Renunciation of a different kind is on show in ‘The Eyes of Pride,’ where a successful artist loses a woman he desires through his wilfulness and her pride. The story promises much, and had Henry James been the author, much could have been expected of the final outcome. But Dowson throws his subject away. He simply doesn’t know how to handle the dialogue, let alone the final meeting between the two, which takes place in a London drawing-room, where they talk as though brought in from a bad piece of West End theatricals.

              ‘So this is the end?’ she said lightly; and her subtile (sic) voice had grown expressionless.
              ‘Yes,’ he replied dully; ‘this is the very end.’

Well, no, Dowson writes neither curtain nor curtains, but the story’s ending is far closer to Pinero than to James.

It comes as something of a surprise, therefore, to find that in the book’s final section we are shown a very different Dowson. As letter writer, he is altogether brisker, relaxed, at ease, even funny. He is in fact an excellent correspondent. I’d very much like to have met this Dowson. ‘Cher collaborateur,’ he writes to Arthur Moore,

          It is some time since the Sunday ed: has gone to you. Let it be resumed.
          I trust you arrived chez toi – in all  sobriety last night …. I feel today that I
          possess a liver –doubtless the result of that little green absinthe. I know
         not whether I sail tomorrow. If I do not let us dine together Tuesday.  Let it
         be arranged. Yes, please.

The editors preface their section on the Letters by helpful notes which identify who Dowson’s chief correspondents were. They include Victor Plarr, member of the Rhymers’ Club and author of Ernest Dowson: Reminscences, 1887-1897, published in 1914, the infamous Leonard Smithers, publisher and, as Wilde labelled him, Erotomaine, who denied Beardsley’s deathbed request to burn the artist’s obscene drawings (there was money to made from printing them), Arthur Symons, Man of Letters, champion of Pater and early Yeats, and Samuel Smith, of whom I’d never heard but who matters because his translation of Lysistrata was the one for which Beardsley made his erotic illustrations.

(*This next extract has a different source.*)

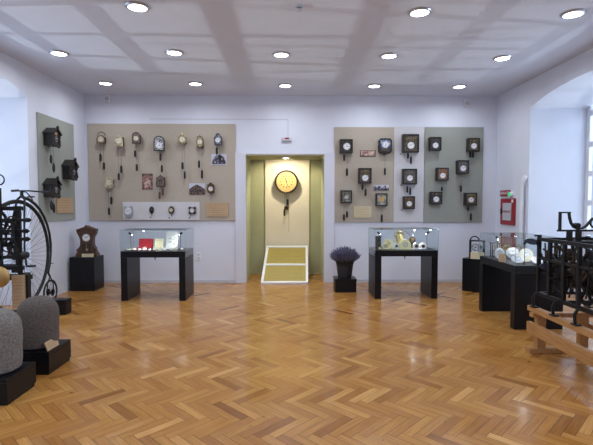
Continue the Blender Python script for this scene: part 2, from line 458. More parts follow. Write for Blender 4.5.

Smith and Dowson had been contemporaries at Oxford, and for many years Smith was, so the editors tell us, a teacher at Enfield Grammar School, where he became the ‘recipient of some of Dowson’s most intimate letters,’ including ones about the poet’s developing passion for his under-age ‘Missie.’ I don’t know how many of Dowson’s letters survive, but the ones published here reveal both a lively manner and a poet hopelessly at odds with circumstance who, while by no means a sad case, comes across as someone deserving of the sympathetic consideration offered throughout by the exemplary Hodgson and Maas.

Nothing will make Dowson into a major poet, let alone an accomplished writer of prose fiction, but he remains the author of some splendidly lively letters and a dozen or so poems we need to attend to if we are to understand the 1890s; and for this, as well as for presenting their material in so attractive a format, both editors and publishers deserve our very considerable thanks.